Yes they are equal, and no it is not a coincidence. V1 is selected so as to make them equal. There's a reason for that. When they are equal, that is the shortest runway on which you can accelerate, lose an engine and go; or accelerate, lose an engine and stop. Think about it, if you picked a very high V1, say V2-1 knot, your distance to accelerate to v1, then go, would be very short, only slightly longer than a normal takeoff, however, your accelerate-stop distance would be very long, because you are stopping from a very high speed.

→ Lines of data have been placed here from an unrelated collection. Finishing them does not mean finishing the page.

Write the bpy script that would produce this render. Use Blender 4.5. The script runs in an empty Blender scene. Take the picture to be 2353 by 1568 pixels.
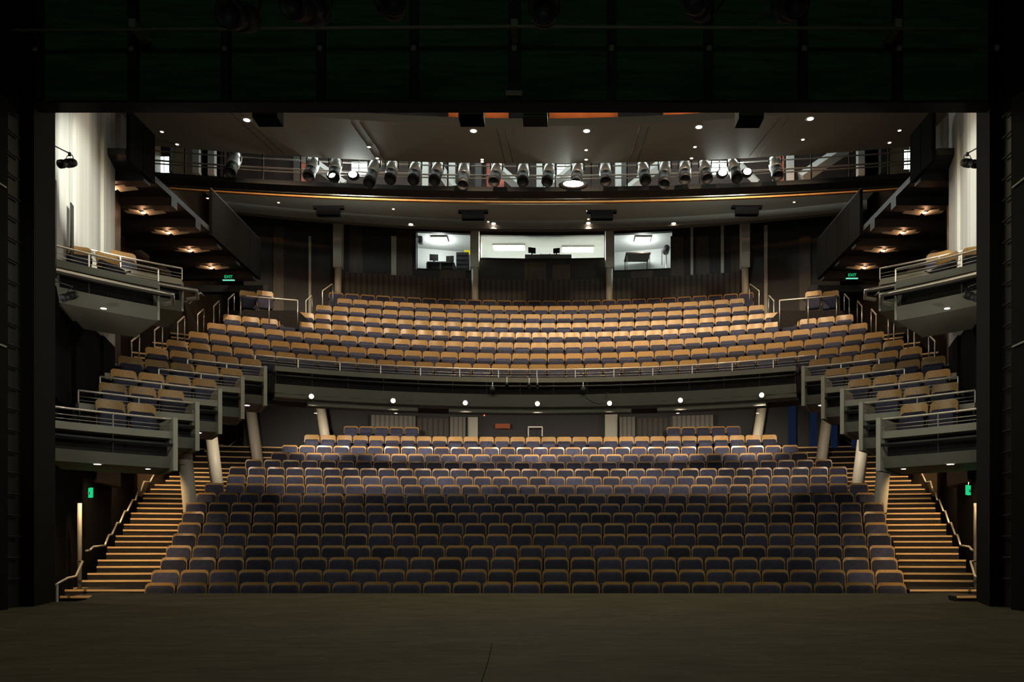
import bpy, math, random
from math import sin, cos, pi, radians as R
from mathutils import Vector, Matrix
random.seed(7)
sc = bpy.context.scene
# ------------------------------------------------------------------ camera
# stage floor is z=0, auditorium axis is x=0, y is the distance from the camera
F, PX, PY, CX, CZ = 1908.0, 1279.0, 1260.0, 0.55, 0.72
cd = bpy.data.cameras.new('camera'); cam = bpy.data.objects.new('camera', cd)
sc.collection.objects.link(cam); sc.camera = cam
cam.location = (CX, 0, CZ); cam.rotation_euler = (pi/2, 0, 0)
cd.sensor_width = 36; cd.lens = 36*F/2353
cd.shift_x = -(PX-1176.5)/2353; cd.shift_y = (PY-784)/2353
cd.clip_start = .05; cd.clip_end = 200
sc.view_settings.view_transform = 'Standard'; sc.view_settings.look = 'None'
sc.view_settings.gamma = 1; sc.view_settings.use_curve_mapping = False
sc.view_settings.exposure = 0.0
w = bpy.data.worlds.new('world'); sc.world = w; w.use_nodes = True
w.node_tree.nodes['Background'].inputs[0].default_value = (.55, .7, .6, 1)
w.node_tree.nodes['Background'].inputs[1].default_value = .0
sc.cycles.max_bounces = 5; sc.cycles.diffuse_bounces = 3; sc.cycles.glossy_bounces = 2
sc.cycles.transmission_bounces = 2; sc.cycles.transparent_max_bounces = 6
sc.cycles.sample_clamp_indirect = 2.0; sc.cycles.sample_clamp_direct = 0
sc.cycles.caustics_reflective = False; sc.cycles.caustics_refractive = False
sc.cycles.use_denoising = True
WARM = (1, .76, .50); NEUT = (1, .84, .66); COOL = (.9, 1, .93)

def lamp(kind, name, loc, target, power, col, size=.1, spot=60, blend=.6, sy=None, parent=None):
    d = bpy.data.lights.new(name, kind); d.energy = power; d.color = col
    if kind == 'SPOT':
        d.spot_size = R(spot); d.spot_blend = blend; d.shadow_soft_size = size
    elif kind == 'AREA':
        d.size = size
        if sy: d.shape = 'RECTANGLE'; d.size_y = sy
    else: d.shadow_soft_size = size
    o = bpy.data.objects.new(name, d); sc.collection.objects.link(o); o.location = loc
    if target is not None:
        o.rotation_euler = (Vector(target)-Vector(loc)).to_track_quat('-Z', 'Y').to_euler()
    return o
# unseen fill lamps added around the stage and auditorium
lamp('AREA', 'stage_fill', (.8, 13.0, 7.7), (.8, 9.0, 0), 150, (1, .88, .56), 5, sy=.6)  # hidden behind the header, added to brighten the stage floor
lamp('AREA', 'stage_rear_fill', (0, -5, 7.5), (0, 10.5, 6), 50, (.62, .85, .62), 6, sy=2)  # added behind the camera to lift the header and jambs
lamp('AREA', 'auditorium_fill', (0, 12.3, 7.7), (0, 22, 4.2), 85, (1, .98, .86), 10.5, sy=.4)
for s_ in (-1, 1): lamp('POINT', 'wing_fill', (s_*7.3, 11.7, 3.6), None, 45, (1, .93, .82), .1)  # added behind the jambs to brighten the box undersides
for tx, ty, tz, pw in ((-6.3, 15.4, 0, 500), (-3.4, 19.6, 1.1, 500), (6.0, 18.6, .9, 700), (6.6, 15.6, .1, 400), (-.6, 15.2, 0, 260), (4.2, 24.6, 2.7, 420), (-5.6, 18.9, .9, 380)):
    lamp('SPOT', 'seat_patch_fill', (tx*.8, 21.8 if ty > 20 else 14.6, 11.3), (tx, ty, tz), pw*.5, NEUT, .12, 12, 1)  # narrow spots added to put bright patches on the stalls seats
lamp('AREA', 'ceiling_bounce', (0, 17.0, 7.2), (0, 24, 12), 36, (1, .85, .66), 12, sy=.5)  # added uplight standing in for light bounced onto the ceiling

# ------------------------------------------------------------------ helpers
def P(px, py, D): return (CX+(px-PX)/F*D, D, CZ-(py-PY)/F*D)
def DZ(py, z): return (z-CZ)*F/(PY-py)           # distance at which height z shows at image row py
def th_px(px, c, r):                              # angle on the circle (0,c) radius r that shows at image column px
    lo, hi = R(-85), R(85)
    for _ in range(50):
        m = (lo+hi)/2
        if PX+F*(r*sin(m)-CX)/(c+r*cos(m)) < px: lo = m
        else: hi = m
    return (lo+hi)/2
def pol(c, r, th, z=0): return (r*sin(th), c+r*cos(th), z)

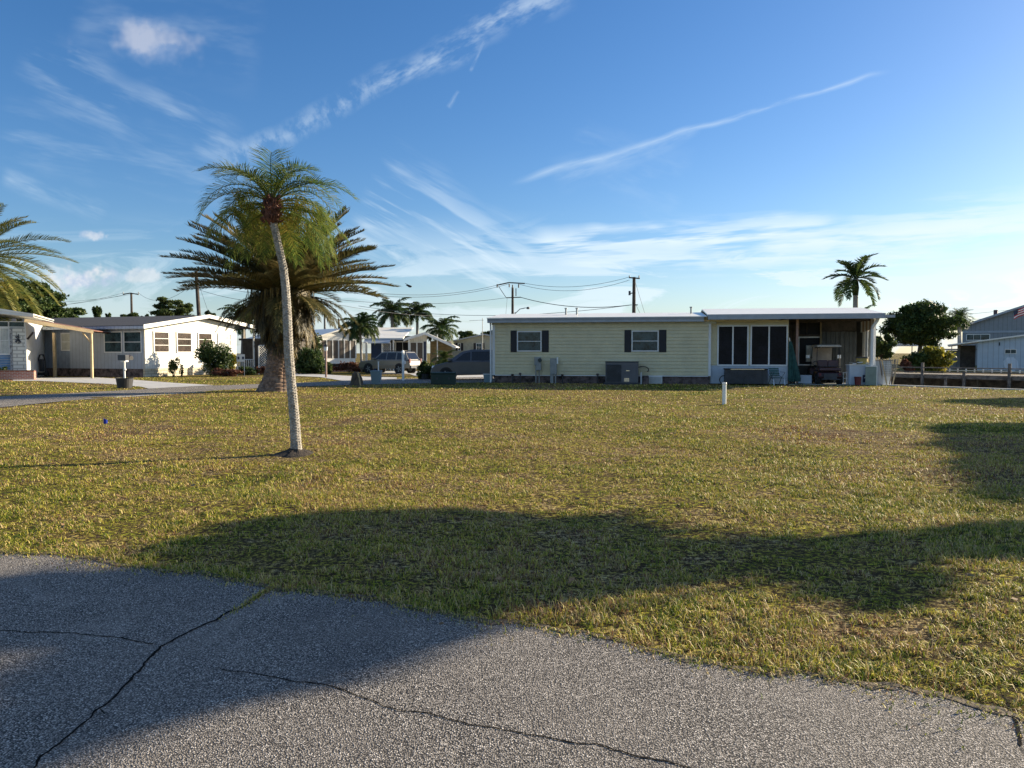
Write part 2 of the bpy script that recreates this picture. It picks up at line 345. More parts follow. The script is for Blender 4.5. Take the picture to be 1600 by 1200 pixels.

On the other hand, if you picked a very low V1, say 0.5 knots, your distance to continue the takeoff on one engine would be very long, it would be essentially a entire takeoff on one engine. However the accelerate-stop distance would be extremely short, just a few feet.

Obviously either of these extremes, very low v1 and very high v1, would require a lot of runway. The shortest required runway distance will be when v1 is chosen so that AS and AG distances are equal.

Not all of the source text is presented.